4. Have you already treated this issue previously and could you present some reference projects that inspired yours?

This issue underlies many urban projects lead to this day, so we have already dealt with this question, yet without treating it in such an immediate and direct way. Many approaches figure out as references to our project.
The approach of the Secchi & Vigano studio seems essential to us for its constant concern of shortening between the scales of reflection and (therefore) between the temporalities of the project. They particularly demonstrated this concern through the projects developed in Antwerp (strategic planning scheme at the city scale and the concomitant realisations of the Spoor Nord park and the place of the theatre) and in Courtrai (city master plan followed by the realisation of the Grand-Place and a cemetery).
The considerations of the “school of Geneva” around André Corboz, Alain Léveillé and Georges Descombes constitute another major reference over the themes of the “city-territory”, urban heritage and urban peripheries. Lead by Georges Descombes, the progressive and participative realisation (between 1979 and 1989) of the Lancy park along a little water stream in the South-West of Geneva is a beautiful manifest for the “school”.
Other projects nurture our approach on various subjects: the participative adaptation of housings with a redefinition of the utility of the construction period (Stephenson block in Tourcoing, by the Construire agency); the adaptation and extension a historic village tissue to welcome new programs (Maison des arts at Vauhallan, by Alexandre Chemetoff); the adaptability of agricultural structures to answer to contemporary issues (permaculture farm at Bec Hellouin); the relation to matter, time and the vernacular (Les Sablettes at La Seyne-sur-Mer, by Fernand Pouillon), etc.

 

5. Today –within the era of an economic crisis and sustainability– the urban-architectural project should reconsider its production method in time; how did you integrate this issue in your project?

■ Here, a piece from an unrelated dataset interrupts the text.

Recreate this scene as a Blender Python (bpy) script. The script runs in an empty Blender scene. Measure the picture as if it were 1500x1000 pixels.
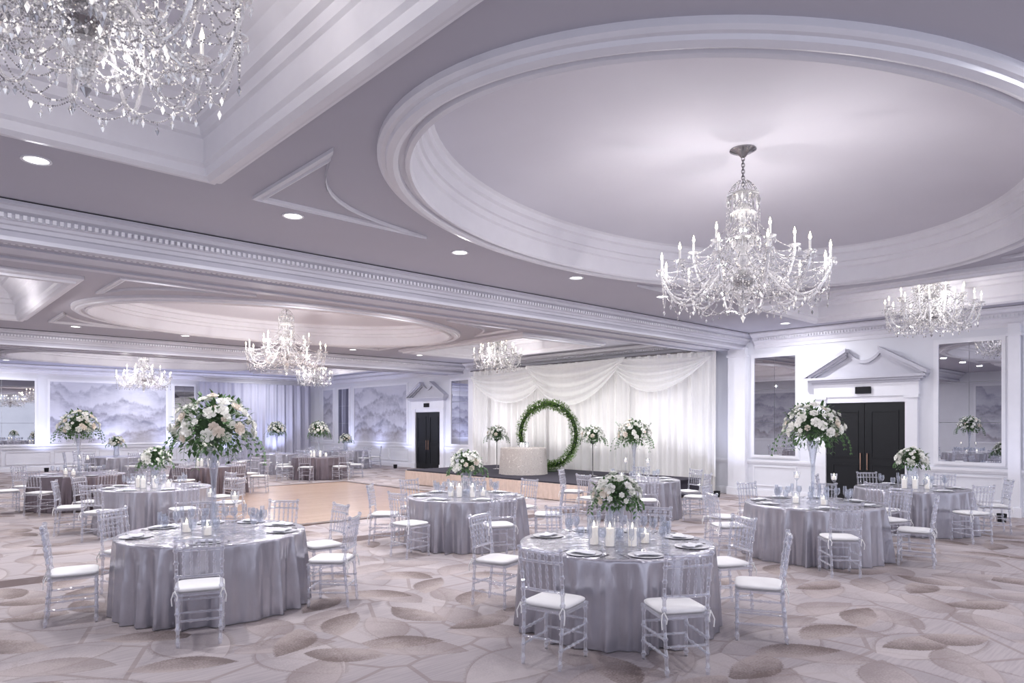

Our three thematic approaches (“adapting agriculture”, “adapting the village” and “adapting the housing”) have each one their own mode of fabrication in time: they correspond to variable configurations of spaces, of systems of actors, of realisation and of temporalities.
The project approach through a territorial analysis at a large scale is also an answer to this project-process question. It aims at going beyond the ambiguous statute of the competition (working “in a jar” without the real possibility of a dialogue with the inhabitants and the users’ expertise) that belongs to traditional and linear procedures of fabrication of projects: competition / selection / adjustments / realisation. 
We have chosen to favour the identification of the foundations and structure of the project. The possibilities brought into evidence may on one hand be amended and completed by the ulterior propositions, and on the other hand be triggered at different moments (even not be triggered at all) without loss to the coherence of the whole.
Moreover the project questions the “how-to-do” as much as the “what-to-do”. The feasibility of the propositions is a central element of our project (which does not hinder a real radicalism), as well as the study of the means of realisation: citizen participation at all the stages, construction sites considered as an occasion for social life and for the comprehension of the project, integration of production modes more anchored at the territory (materials, know-hows, enterprises), means of insertion of new statutes of housing that go beyond the split owner / tenant, exploration of a new economy of the urban interventions, prefiguration of certain realisations of public spaces through temporary installations, etc.

 

6. Is it the first time you have been awarded a prize at Europan? How could this help you in your professional career?

It is the first time we have been awarded at Europan. This recognition comforts the pertinence of an approach of the urban project that is strongly anchored in the territory – just like, at a totally different scale, the awarding of the Grand Prix of Urban Planning to Paola Vigano. It is a catalyst of our collective projects and a facilitator element to our respective professional careers.